Entries taken from a collection:

* * * * * * * * *

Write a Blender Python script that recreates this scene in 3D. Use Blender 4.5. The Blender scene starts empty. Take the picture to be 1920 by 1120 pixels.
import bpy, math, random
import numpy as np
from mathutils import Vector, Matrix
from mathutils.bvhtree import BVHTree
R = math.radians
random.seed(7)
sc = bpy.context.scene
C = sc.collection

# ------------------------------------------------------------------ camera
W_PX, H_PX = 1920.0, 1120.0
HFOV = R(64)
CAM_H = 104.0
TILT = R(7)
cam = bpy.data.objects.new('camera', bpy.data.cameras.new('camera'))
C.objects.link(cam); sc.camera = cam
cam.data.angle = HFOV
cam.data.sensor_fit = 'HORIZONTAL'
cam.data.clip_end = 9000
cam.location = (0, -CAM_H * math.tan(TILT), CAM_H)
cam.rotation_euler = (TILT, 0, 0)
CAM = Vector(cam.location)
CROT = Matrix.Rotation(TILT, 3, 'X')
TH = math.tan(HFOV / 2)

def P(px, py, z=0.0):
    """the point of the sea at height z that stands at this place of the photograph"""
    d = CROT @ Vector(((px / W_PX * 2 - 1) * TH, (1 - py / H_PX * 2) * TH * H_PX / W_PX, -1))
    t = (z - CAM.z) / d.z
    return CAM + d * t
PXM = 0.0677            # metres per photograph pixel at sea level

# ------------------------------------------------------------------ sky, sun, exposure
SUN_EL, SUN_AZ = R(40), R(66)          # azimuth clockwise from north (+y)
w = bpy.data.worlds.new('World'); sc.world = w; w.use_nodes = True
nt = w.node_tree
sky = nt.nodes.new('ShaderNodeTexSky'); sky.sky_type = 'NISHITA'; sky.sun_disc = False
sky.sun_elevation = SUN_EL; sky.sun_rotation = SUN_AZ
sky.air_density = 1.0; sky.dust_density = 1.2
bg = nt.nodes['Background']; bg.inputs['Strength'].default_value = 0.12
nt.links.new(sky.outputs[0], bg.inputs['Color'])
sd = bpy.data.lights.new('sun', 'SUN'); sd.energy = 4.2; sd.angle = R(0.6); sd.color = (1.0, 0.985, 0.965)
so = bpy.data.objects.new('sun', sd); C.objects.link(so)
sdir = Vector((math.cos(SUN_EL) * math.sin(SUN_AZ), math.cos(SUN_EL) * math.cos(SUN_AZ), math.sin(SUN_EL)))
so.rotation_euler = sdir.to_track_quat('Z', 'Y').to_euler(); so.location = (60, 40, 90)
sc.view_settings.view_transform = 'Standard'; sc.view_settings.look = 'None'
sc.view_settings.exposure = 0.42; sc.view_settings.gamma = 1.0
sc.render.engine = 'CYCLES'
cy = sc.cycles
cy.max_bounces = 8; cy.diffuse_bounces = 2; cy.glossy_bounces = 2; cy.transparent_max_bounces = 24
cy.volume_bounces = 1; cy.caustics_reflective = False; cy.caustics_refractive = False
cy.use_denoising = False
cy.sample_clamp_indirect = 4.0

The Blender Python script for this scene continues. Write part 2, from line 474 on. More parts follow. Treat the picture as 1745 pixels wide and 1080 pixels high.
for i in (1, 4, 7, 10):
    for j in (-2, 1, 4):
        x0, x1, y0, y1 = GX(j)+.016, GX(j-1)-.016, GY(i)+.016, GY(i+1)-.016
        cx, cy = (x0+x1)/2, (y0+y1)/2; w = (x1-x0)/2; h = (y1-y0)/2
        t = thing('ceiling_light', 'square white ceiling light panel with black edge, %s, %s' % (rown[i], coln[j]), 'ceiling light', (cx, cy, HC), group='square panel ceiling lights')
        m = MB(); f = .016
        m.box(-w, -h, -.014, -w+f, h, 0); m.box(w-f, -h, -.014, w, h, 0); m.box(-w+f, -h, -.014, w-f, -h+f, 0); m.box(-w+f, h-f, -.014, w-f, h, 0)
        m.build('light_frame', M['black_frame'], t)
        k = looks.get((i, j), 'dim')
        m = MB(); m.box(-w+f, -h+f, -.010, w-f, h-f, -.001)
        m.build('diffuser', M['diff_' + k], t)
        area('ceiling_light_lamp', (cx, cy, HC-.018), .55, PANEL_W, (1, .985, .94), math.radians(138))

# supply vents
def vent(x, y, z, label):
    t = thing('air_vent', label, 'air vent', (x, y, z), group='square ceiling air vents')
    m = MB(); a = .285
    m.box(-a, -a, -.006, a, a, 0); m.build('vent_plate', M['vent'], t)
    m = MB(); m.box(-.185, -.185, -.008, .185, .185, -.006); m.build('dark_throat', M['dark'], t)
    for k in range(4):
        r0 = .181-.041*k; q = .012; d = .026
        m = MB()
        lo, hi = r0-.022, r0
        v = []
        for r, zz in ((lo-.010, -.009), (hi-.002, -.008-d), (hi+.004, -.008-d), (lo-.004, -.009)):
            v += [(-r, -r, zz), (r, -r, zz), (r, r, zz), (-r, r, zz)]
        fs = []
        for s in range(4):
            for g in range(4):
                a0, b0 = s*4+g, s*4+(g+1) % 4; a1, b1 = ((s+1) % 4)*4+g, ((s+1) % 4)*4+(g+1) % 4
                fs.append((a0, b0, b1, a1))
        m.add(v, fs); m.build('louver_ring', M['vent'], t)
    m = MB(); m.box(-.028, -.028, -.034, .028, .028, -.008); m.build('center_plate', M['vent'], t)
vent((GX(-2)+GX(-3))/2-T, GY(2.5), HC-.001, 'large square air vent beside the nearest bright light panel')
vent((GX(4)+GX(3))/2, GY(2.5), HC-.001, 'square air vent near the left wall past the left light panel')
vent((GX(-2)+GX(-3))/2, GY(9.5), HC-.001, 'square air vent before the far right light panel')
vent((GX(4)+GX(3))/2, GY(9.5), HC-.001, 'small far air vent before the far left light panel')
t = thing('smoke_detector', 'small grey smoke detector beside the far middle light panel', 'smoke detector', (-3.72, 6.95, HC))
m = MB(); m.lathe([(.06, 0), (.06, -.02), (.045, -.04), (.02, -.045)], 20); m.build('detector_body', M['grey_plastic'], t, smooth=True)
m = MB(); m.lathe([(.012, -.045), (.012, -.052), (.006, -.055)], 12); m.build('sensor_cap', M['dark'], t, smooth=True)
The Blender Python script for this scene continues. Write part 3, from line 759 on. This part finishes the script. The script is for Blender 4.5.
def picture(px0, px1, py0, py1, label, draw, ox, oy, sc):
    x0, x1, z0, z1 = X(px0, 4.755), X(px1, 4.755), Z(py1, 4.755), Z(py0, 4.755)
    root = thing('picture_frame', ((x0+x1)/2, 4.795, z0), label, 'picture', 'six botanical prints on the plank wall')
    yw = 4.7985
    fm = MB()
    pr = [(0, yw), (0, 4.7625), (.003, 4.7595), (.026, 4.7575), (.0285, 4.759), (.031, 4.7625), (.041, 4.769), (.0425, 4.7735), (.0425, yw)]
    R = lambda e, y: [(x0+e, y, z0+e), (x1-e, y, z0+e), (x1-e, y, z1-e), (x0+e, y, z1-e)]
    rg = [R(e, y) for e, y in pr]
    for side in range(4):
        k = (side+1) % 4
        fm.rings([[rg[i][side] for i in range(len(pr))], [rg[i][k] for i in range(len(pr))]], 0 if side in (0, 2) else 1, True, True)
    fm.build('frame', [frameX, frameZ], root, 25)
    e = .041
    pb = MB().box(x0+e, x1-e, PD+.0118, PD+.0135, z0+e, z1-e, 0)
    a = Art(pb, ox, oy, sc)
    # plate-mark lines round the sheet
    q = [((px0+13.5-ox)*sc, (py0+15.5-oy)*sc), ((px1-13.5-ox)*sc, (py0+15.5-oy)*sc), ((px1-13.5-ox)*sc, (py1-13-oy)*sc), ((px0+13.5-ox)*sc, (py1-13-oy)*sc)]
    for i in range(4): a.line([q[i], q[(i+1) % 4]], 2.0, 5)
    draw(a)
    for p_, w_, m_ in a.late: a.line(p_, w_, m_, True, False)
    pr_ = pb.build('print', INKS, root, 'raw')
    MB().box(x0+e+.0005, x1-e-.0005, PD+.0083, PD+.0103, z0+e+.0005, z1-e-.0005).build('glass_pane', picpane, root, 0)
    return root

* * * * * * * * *

What you are asked to do:
In the records above, locate the lines holding the word "pixels". Copy each of them.

Solution below:
Write a Blender Python script that recreates this scene in 3D. Use Blender 4.5. The Blender scene starts empty. Take the picture to be 1920 by 1120 pixels.
The Blender Python script for this scene continues. Write part 2, from line 474 on. More parts follow. Treat the picture as 1745 pixels wide and 1080 pixels high.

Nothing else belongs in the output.